Quotes about Self
The Christ-symbol is of the greatest importance for psychology in so far as it is perhaps the most highly developed and differentiated symbol of the self, apart from the figure of the Buddha.
— Carl Jung
I love Shillington not as one loves Capri or New York, because they are special, but as one loves one's own body and consciousness, because they are synonymous with being.
— John Updike
The mastery of nature is vainly believed to be an adequate substitute for self mastery.
— Reinhold Niebuhr
He that believeth that he believe, believeth himself and not God (333)[.]
— Richard Baxter
Much of what is called Christianity has more to do with disguising the ego behind the screen of religion and culture than any real movement toward a God beyond the small self, and a new self in God.
— Fr. Richard Rohr
Our wounds are the only thing humbling enough to break our attachment to our false self.
— Fr. Richard Rohr
All we can give back and all God wants from any of us is to humbly and proudly return the product that we have been given—which is ourselves!
— Fr. Richard Rohr
The New Testament called it salvation or enlightenment, the Twelve Step Program called it recovery. The trouble is that most Christians pushed this great liberation off into the next world, and many Twelve Steppers settled for mere sobriety from a substance instead of a real transformation of the self. We have all been the losers, as a result—waiting around for "enlightenment at gunpoint" (death) instead of enjoying God's banquet much earlier in life.
— Fr. Richard Rohr
What the ego (the False Self) hates and fears more than anything else is change. It will think up a thousand other things to be concerned about or be moralistic about—anything rather than giving up "who I think I am" and "who I need to be to look good.
— Fr. Richard Rohr
If we try to change our ego with the help of our ego, we only have a better-disguised ego!
— Fr. Richard Rohr
In the end, we do not so much reclaim what we have lost as discover a significantly new self in and through the process.

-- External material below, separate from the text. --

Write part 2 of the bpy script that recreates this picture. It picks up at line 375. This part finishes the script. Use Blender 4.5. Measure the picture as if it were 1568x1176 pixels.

Until we are led to the limits of our present game plan and find it insufficient, we will not search out or find the real source, the deep well, or the constantly flowing stream.
— Fr. Richard Rohr
There is a deeper voice of God, which you must learn to hear and obey in the second half of life. It will sound an awful lot like the voices of risk, of trust, of surrender, of soul, of "common sense," of destiny, of love, of an intimate stranger, of your deepest self, of soulful "Beatrice.